GOP senators reintroduce bills cracking down on lawsuits, wolf policy. E&E News (sub req’d). Republican senators are supporting a series of bills that would make it harder for the Fish and Wildlife Service to resolve Endangered Species Act lawsuits and would force the agency to provide more information on proposed protections for Mexican wolves. Two of the three ESA bills introduced Tuesday were from Sen. John Cornyn (R-Texas), the majority whip. The “Endangered Species Act Settlement Reform Act,” S. 375, would require the Interior Department to provide public notification of when ESA suits, often from environmental groups, are filed and would set a lower standard for when outside groups, such as interested businesses, can intervene. Cornyn also reintroduced the “21st Century Endangered Species Transparency Act,” S. 376, which would require the secretaries of the Interior and Commerce, who jointly implement the ESA, to publish any scientific and commercial data online that are used for adding or removing animals and plants from the endangered or threatened species lists.

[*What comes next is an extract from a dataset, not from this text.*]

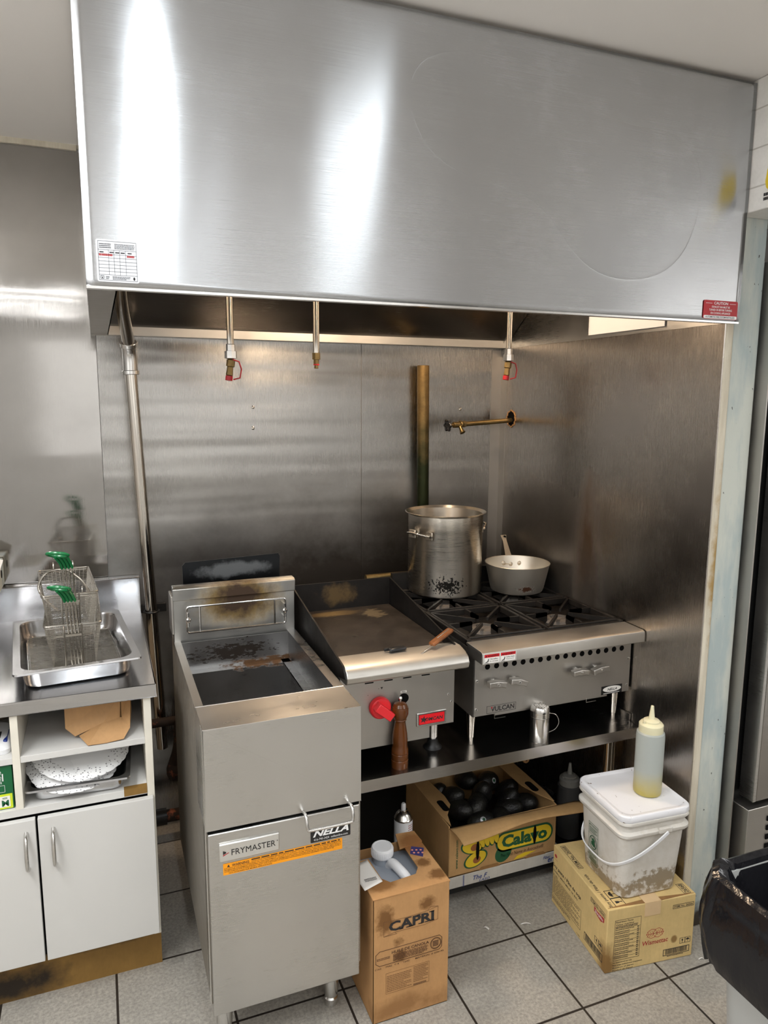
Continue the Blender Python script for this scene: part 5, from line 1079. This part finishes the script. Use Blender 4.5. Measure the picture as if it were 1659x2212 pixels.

Split court refuses to rehear key critical habitat case. E&E News (sub req’d). A federal court has declined to rehear a controversial case over critical habitat for an endangered frog species. Judges on the 5th U.S. Circuit Court of Appeals voted 8-6 to deny rehearing the case en banc, or in front of the full court. Today’s decision lets stand a three-judge panel’s June 2016 split ruling that upheld the federal government’s habitat decision for the frog. The legal question at the center of the case was whether the government can designate an area as critical habitat for an endangered species even if that species doesn’t occupy that area. At issue is the habitat for the endangered dusky gopher frog, which was historically found in Louisiana, Mississippi and Alabama. Today there are about 100 frogs left in Mississippi. The Fish and Wildlife Service in 2012 designated 6,477 acres as critical habitat for the frog, of which 1,544 acres was private land located in St. Tammany Parish, La., where the frogs haven’t been seen for decades.

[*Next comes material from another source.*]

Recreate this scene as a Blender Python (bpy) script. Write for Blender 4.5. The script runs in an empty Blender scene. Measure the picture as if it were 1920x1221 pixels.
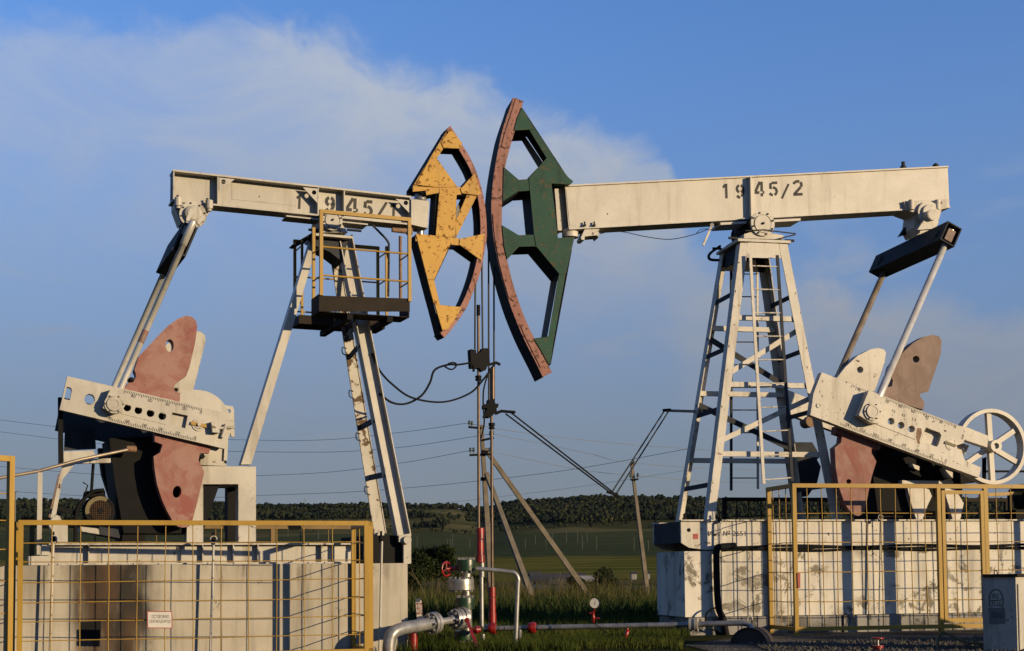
import bpy, math, random
import numpy as np
from mathutils import Vector, Matrix, geometry, noise as mnoise

random.seed(7); np.random.seed(7)
R = math.radians
SC = bpy.context.scene
COL = SC.collection

# ---------------------------------------------------------------- camera
FPX = 2600.0            # focal length in pixels of the 1920 px wide photograph
HC = 0.94               # eye height above the pad
HORIZON = 1070.0
PITCH = R(3.4); ROLL = R(0.5)
PPY = HORIZON - FPX * math.tan(PITCH)
_R0 = Vector((1, 0, 0)); _U0 = Vector((0, -math.sin(PITCH), math.cos(PITCH))); _FW = Vector((0, math.cos(PITCH), math.sin(PITCH)))
CR = _R0 * math.cos(ROLL) - _U0 * math.sin(ROLL)
CU = _R0 * math.sin(ROLL) + _U0 * math.cos(ROLL)
CAM = Vector((0, 0, HC))
cd = bpy.data.cameras.new('camera'); cam = bpy.data.objects.new('camera', cd); COL.objects.link(cam)
cd.sensor_width = 36; cd.lens = FPX / 1920 * 36
cd.shift_y = (PPY - 610.5) / 1920
cd.clip_start = 0.1; cd.clip_end = 20000
m = Matrix.Identity(4)
for i in range(3):
    m[i][0] = CR[i]; m[i][1] = CU[i]; m[i][2] = -_FW[i]; m[i][3] = CAM[i]
cam.matrix_world = m
SC.camera = cam

# ---------------------------------------------------------------- light
SUN_AZ = R(58)          # from the camera's back towards the right
SUN_EL = R(11)
SUN = Vector((math.sin(SUN_AZ) * math.cos(SUN_EL), -math.cos(SUN_AZ) * math.cos(SUN_EL), math.sin(SUN_EL)))
sl = bpy.data.lights.new('sun', 'SUN'); so = bpy.data.objects.new('sun', sl); COL.objects.link(so)
sl.energy = 5.0; sl.angle = R(0.53); sl.color = (1.0, 0.77, 0.47)
so.rotation_euler = SUN.to_track_quat('Z', 'Y').to_euler()
so.location = (30, -20, 30)
SC.view_settings.view_transform = 'Standard'; SC.view_settings.look = 'None'
SC.view_settings.gamma = 1.0; SC.view_settings.exposure = 0.62

class NT:
    """tiny node helper"""
    def __init__(s, tree): s.t = tree; tree.nodes.clear()
    def n(s, typ, props=None, **ins):
        nd = s.t.nodes.new('ShaderNode' + typ)
        for k, v in (props or {}).items(): setattr(nd, k, v)
        for k, v in ins.items():
            key = int(k[1:]) if k[0] == 'i' and k[1:].isdigit() else k.replace('_', ' ')
            s.set(nd.inputs[key], v)
        return nd
    def set(s, inp, v):
        if isinstance(v, bpy.types.NodeSocket): s.t.links.new(v, inp)
        elif isinstance(v, bpy.types.Node): s.t.links.new(v.outputs[0], inp)
        elif isinstance(v, tuple) and len(v) == 3 and inp.type == 'RGBA': inp.default_value = (*v, 1)
        else: inp.default_value = v
    def math(s, op, a, b=None, c=None, clamp=False):
        nd = s.t.nodes.new('ShaderNodeMath'); nd.operation = op; nd.use_clamp = clamp
        s.set(nd.inputs[0], a)
        if b is not None: s.set(nd.inputs[1], b)
        if c is not None: s.set(nd.inputs[2], c)
        return nd.outputs[0]
    def mix(s, f, a, b, blend='MIX'):
        nd = s.t.nodes.new('ShaderNodeMix'); nd.data_type = 'RGBA'; nd.blend_type = blend
        s.set(nd.inputs['Factor'], f); s.set(nd.inputs[6], a); s.set(nd.inputs[7], b)
        return nd.outputs[2]
    def ramp(s, f, lo, hi, a=0.0, b=1.0):
        nd = s.t.nodes.new('ShaderNodeMapRange'); nd.interpolation_type = 'SMOOTHSTEP'
        s.set(nd.inputs[0], f); s.set(nd.inputs[1], lo); s.set(nd.inputs[2], hi); s.set(nd.inputs[3], a); s.set(nd.inputs[4], b)
        return nd.outputs[0]
    def noise(s, vec, scale, detail=4, rough=0.55, dist=0.0):
        nd = s.n('TexNoise', Vector=vec, Scale=float(scale), Detail=float(detail), Roughness=float(rough), Distortion=float(dist))
        return nd.outputs[0]

# ---------------------------------------------------------------- sky
W = bpy.data.worlds.new('World'); SC.world = W; W.use_nodes = True
g = NT(W.node_tree)
sky = g.n('TexSky', dict(sky_type='NISHITA', sun_disc=False, sun_elevation=R(14), sun_rotation=math.pi - SUN_AZ,
                         altitude=200.0, air_density=1.0, dust_density=0.4, ozone_density=3.0))
geo = g.n('NewGeometry')
inc = g.n('VectorMath', dict(operation='SCALE'), i0=geo.outputs['Incoming']); inc.inputs['Scale'].default_value = -1.0
sp = g.n('SeparateXYZ', i0=inc.outputs[0])
az = g.math('ARCTAN2', sp.outputs[0], sp.outputs[1])
el = g.math('ARCSINE', sp.outputs[2])
cv = g.n('CombineXYZ', i0=az, i1=el, i2=0.0)
def scaled(ax, ay, off=0.0):
    return g.n('CombineXYZ', i0=g.math('MULTIPLY_ADD', az, ax, off), i1=g.math('MULTIPLY', el, ay), i2=off).outputs[0]
# upper cloud bank: the height of its top edge over azimuth, ragged by noise, fading out below
pts = [(0, 20), (200, 30), (430, 22), (560, 35), (700, 62), (860, 125), (1000, 200), (1120, 240), (1235, 275), (1268, 350), (1300, 440), (1400, 470), (1560, 500), (1740, 530), (1920, 560)]
fc = g.n('FloatCurve')
cu = fc.mapping.curves[0]
AZ0, AZ1 = -0.42, 0.42
def azel(px, py):
    d = (CR * ((px - 960) / FPX) + CU * (-(py - PPY) / FPX) + _FW).normalized()
    return math.atan2(d.x, d.y), math.asin(d.z)
cp = []
for p in pts:
    a_, e_ = azel(*p); cp.append(((a_ - AZ0) / (AZ1 - AZ0), e_ / 0.5))
cu.points[0].location = cp[0]; cu.points[1].location = cp[-1]
for c in cp[1:-1]: cu.points.new(*c)
fc.mapping.update()
g.set(fc.inputs['Value'], g.math('DIVIDE', g.math('SUBTRACT', az, AZ0), AZ1 - AZ0, clamp=True))
top = g.math('MULTIPLY', fc.outputs[0], 0.5)
rag = g.math('SUBTRACT', g.noise(scaled(16, 20), 1.0, 7, 0.62, 0.5), 0.5)
rag2 = g.math('SUBTRACT', g.noise(scaled(4, 7, 3.1), 1.0, 4, 0.5), 0.5)
d = g.math('ADD', g.math('SUBTRACT', top, el), g.math('ADD', g.math('MULTIPLY', rag, 0.075), g.math('MULTIPLY', rag2, 0.05)))
edge = g.ramp(d, -0.003, 0.030)
fade = g.ramp(d, 0.05, 0.20, 1.0, g.ramp(az, 0.14, -0.16, 0.20, 0.50))
wisp = g.ramp(g.noise(scaled(9, 17, 7.7), 1.0, 6, 0.6, 0.8), 0.30, 0.68, 0.58, 1.0)
bank = g.math('MULTIPLY', g.math('MULTIPLY', g.math('MULTIPLY', edge, fade), wisp), g.math('MULTIPLY', g.ramp(az, -0.95, -0.50), g.ramp(az, 0.5, 0.8, 1.0, 0.0)))   # the bank ends either side
# low loose clouds
low = g.noise(scaled(5.5, 15, 1.9), 1.0, 6, 0.55, 0.6)
lowm = g.math('MULTIPLY', g.ramp(low, 0.50, 0.70), g.math('MULTIPLY', g.ramp(el, 0.02, 0.10), g.ramp(el, 0.20, 0.30, 1.0, 0.0)))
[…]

Ohio critics hope bats might slow down pipeline project. Associated Press. Opponents of a high-pressure natural gas pipeline planned for the northern half of Ohio say they’re hoping the existence of a threatened bat species will at least delay the $2 billion project. Habitats for the northern long-eared bat along the proposed route of the 255-mile-long NEXUS pipeline could result in restrictions for clearing rights of way. The bats nest in trees during the spring and summer months. The two companies building the pipeline say they’ve developed contingency plans that will include the number of bats likely to be killed if they have to fell trees while bats are nesting. The NEXUS pipeline is designed to carry 1.5 billion cubic feet of gas per day from the Appalachian shale fields across Ohio and into Michigan and Canada.

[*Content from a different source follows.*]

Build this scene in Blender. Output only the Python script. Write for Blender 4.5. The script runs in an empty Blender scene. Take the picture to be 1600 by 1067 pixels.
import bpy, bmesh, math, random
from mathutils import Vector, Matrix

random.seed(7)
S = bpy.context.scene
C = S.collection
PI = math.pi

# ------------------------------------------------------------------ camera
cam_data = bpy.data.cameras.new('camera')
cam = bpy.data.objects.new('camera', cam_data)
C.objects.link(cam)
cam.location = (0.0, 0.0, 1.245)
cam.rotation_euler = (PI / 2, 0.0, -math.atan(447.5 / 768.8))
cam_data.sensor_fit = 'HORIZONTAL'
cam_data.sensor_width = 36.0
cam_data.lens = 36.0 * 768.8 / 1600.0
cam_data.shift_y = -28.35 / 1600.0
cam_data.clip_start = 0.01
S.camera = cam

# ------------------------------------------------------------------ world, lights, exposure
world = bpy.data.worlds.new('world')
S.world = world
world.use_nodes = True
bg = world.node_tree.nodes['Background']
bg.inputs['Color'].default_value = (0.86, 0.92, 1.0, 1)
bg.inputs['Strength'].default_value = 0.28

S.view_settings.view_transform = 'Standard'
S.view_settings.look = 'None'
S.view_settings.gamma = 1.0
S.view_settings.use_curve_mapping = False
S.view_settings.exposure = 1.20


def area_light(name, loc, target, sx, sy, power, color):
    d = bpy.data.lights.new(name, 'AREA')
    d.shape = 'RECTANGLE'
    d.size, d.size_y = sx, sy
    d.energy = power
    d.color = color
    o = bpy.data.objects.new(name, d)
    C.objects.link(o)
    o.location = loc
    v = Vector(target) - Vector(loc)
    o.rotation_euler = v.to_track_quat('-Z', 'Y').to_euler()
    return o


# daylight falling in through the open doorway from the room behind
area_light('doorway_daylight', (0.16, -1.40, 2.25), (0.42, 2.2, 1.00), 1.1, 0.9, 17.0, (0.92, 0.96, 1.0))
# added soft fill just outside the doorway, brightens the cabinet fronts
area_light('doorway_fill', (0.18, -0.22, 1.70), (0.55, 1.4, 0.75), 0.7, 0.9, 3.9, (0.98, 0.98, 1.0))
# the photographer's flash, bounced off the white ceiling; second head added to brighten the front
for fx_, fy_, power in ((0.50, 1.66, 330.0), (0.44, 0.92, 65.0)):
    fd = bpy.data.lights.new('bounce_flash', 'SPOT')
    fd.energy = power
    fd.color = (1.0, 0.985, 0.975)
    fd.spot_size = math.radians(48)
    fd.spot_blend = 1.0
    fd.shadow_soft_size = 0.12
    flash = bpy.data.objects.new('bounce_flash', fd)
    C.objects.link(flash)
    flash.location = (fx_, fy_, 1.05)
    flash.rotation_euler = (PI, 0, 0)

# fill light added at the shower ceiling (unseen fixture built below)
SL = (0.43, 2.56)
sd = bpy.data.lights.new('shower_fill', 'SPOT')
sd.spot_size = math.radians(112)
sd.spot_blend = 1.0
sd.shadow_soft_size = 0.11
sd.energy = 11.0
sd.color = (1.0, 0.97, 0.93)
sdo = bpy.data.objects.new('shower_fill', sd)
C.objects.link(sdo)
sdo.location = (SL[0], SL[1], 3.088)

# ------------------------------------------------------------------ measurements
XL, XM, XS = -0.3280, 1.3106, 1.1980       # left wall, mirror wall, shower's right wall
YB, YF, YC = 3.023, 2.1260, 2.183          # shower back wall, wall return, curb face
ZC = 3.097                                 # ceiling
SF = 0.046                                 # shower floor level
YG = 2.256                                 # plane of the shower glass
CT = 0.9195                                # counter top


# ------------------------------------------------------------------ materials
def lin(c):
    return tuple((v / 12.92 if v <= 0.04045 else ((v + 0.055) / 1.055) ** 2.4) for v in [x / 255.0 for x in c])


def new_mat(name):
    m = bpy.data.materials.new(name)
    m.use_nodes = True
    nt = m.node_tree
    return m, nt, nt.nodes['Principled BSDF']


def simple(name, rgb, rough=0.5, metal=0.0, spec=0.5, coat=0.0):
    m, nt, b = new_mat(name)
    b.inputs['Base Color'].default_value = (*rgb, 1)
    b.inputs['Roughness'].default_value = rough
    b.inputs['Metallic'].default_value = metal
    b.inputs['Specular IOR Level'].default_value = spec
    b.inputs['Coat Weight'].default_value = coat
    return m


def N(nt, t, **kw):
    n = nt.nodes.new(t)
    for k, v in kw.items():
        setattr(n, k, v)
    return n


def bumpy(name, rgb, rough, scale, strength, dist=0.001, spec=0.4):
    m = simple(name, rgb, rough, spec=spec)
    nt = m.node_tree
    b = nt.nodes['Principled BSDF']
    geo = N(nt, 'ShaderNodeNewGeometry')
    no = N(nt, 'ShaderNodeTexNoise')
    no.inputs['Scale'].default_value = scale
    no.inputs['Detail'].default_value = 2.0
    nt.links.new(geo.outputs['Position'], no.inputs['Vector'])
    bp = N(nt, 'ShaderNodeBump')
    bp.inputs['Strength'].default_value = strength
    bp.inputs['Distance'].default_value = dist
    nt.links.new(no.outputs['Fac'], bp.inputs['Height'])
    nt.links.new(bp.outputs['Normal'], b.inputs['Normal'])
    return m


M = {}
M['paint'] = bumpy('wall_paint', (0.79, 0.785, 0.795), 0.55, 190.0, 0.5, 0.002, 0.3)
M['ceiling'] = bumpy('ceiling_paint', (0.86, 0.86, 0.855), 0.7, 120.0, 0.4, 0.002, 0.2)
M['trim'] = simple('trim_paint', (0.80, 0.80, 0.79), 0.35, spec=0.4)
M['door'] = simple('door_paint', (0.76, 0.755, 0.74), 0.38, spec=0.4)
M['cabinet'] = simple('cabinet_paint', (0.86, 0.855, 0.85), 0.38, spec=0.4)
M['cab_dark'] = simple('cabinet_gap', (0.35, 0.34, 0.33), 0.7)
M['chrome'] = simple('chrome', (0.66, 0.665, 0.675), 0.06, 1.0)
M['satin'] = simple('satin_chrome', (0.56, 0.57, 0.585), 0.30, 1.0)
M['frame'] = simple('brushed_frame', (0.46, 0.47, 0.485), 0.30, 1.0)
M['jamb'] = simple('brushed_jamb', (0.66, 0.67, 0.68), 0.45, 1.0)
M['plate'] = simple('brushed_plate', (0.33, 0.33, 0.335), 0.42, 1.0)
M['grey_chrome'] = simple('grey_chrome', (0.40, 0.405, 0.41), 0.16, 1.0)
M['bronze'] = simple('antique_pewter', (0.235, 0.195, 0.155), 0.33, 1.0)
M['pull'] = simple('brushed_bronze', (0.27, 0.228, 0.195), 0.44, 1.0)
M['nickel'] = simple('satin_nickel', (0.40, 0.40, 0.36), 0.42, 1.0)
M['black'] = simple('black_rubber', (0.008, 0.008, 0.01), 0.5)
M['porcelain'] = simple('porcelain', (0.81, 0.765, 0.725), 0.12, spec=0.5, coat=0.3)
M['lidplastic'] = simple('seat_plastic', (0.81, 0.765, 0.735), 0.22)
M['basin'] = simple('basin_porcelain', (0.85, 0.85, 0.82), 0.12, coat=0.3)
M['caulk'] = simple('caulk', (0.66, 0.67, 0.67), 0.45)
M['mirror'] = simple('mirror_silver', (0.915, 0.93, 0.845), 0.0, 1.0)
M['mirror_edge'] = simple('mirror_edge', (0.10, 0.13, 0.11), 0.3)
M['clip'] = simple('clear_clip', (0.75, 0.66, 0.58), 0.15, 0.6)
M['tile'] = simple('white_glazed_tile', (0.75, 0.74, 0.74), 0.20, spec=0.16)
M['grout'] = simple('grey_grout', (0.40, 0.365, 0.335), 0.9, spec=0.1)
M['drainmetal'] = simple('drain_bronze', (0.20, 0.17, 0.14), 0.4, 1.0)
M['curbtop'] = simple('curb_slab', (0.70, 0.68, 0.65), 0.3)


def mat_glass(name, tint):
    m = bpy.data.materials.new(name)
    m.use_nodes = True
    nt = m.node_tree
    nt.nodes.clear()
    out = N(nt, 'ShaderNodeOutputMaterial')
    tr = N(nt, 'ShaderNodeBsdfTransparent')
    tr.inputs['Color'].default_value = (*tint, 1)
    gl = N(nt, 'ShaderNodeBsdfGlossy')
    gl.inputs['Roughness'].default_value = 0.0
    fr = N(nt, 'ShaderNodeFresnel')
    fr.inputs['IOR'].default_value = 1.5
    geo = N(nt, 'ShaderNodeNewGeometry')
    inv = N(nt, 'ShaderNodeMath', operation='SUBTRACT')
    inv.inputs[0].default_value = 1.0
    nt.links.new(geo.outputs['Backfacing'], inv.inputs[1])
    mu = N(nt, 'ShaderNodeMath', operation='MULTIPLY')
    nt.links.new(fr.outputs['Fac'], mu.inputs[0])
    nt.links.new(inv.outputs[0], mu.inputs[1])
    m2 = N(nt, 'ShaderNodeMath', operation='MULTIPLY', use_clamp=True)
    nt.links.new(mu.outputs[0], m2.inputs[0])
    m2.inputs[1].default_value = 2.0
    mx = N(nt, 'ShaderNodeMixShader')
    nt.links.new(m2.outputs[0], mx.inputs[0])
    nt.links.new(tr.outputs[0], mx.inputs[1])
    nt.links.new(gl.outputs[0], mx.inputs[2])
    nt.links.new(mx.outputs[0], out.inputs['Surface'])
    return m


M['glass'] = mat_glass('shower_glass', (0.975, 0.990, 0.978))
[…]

EPA criticizes Atlantic Sunrise project review. E&E News (sub req’d). An environmental review of the Atlantic Sunrise pipeline, which recently won a final sign-off from federal regulators, has drawn criticism from U.S. EPA officials who worry that the quick approval may leave the public without a way to scrutinize portions of the assessment that have yet to be completed. In comments submitted Monday to the Federal Energy Regulatory Commission, EPA underlined the information gaps it saw in a draft environmental impact statement for Atlantic Sunrise that was released for public comment in June. The Atlantic Sunrise approval was granted on [FERC chairman Norman] Bay’s last day, Feb. 3. On Feb. 7, FERC received EPA’s comments on the final environmental impact statement, which led off with a laundry list of weaknesses it saw in the previous iteration, including insufficient information and analysis on issues including geology, streams and wetlands, vegetation, endangered species, and cumulative project impacts.